Photo source: Southgate Township

Imagine a rural municipality with an automated cart collection system, bi-weekly garbage and recycling pickup, a robust compost program, two transfer stations, a diversion rate over 50% and 74 years left of landfill space…and a tax base of less than 3,000 households. The Township of Southgate has demonstrated that you don’t need to be a big player in the industry to push the envelope and small municipalities can, in fact, run effective waste diversion programs within their own staff and budget constraints. They do this by making capital investments that save in operating costs and pushing back on residents to do their part.

Southgate was a pioneer of automated cart collection, rolling out the system in 2003 (pun intended), which includes bi-weekly alternating garbage and recycling collection. Since it launched, it has had zero lost-time incidents and operates the entire curbside collection with just 2 vehicles that operate a combined total of 6 days  per week.

Beyond that, the system is designed to squeeze as much diversion as possible out of each lift. The green carts are a hefty 240L capacity, and residents may fill them with both kitchen food waste and yard waste.

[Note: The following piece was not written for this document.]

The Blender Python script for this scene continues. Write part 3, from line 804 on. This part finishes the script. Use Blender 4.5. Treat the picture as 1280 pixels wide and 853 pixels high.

The extra capacity allows residents to use their green carts for garden trimmings and Southgate gets valuable carbon rich yard waste for their composting facility without having a separate collection system. As for the blue carts, the 240L size comes standard, but residents can upgrade to 360L carts for free if they need the extra room. Southgate asks residents to crush their bottles and cans to fully maximize the containers. These strategies add up to fewer lifts by the collection truck, saving time on the collection route and wear and tear on the equipment.

Instead of relying heavily on promotion and education efforts, Southgate has found simple ways to place fair but firm expectations on their residents. For “missed” collections, they installed cameras on each truck to record the day’s events and remove the ‘he-said-she-said’ factor from missed collection calls. For less than $900 per truck, the cameras have greatly reduced the times the driver has gone back to an address, and the number of collection inquiries, to about once per week. For new builds, or when people move in to discover the carts have disappeared, a new cart bundle now costs residents $250 (one grey, green and blue cart, and one kitchen container), offsetting some of the costs of maintaining an automated system and encouraging residents to take ownership of their participation.

Southgate has shown having a small population need not correlate to a small diversion rate and it continues to make investments in the system. In 2016 a compactor was purchased for their remaining active landfill. Seven years ago, Southgate’s landfill life was estimated to be about 54 years – a healthy figure among Ontario landfills. Today, with improvements to its diversions programs, they’re looking at 74 years remaining in landfill life. With a compactor and some other improvements to the site, staff are hopeful to see that number rise into the triple digits.

It’s a lofty goal to have – 100 years of landfill space – but, if any small municipality is capable, it’s Southgate.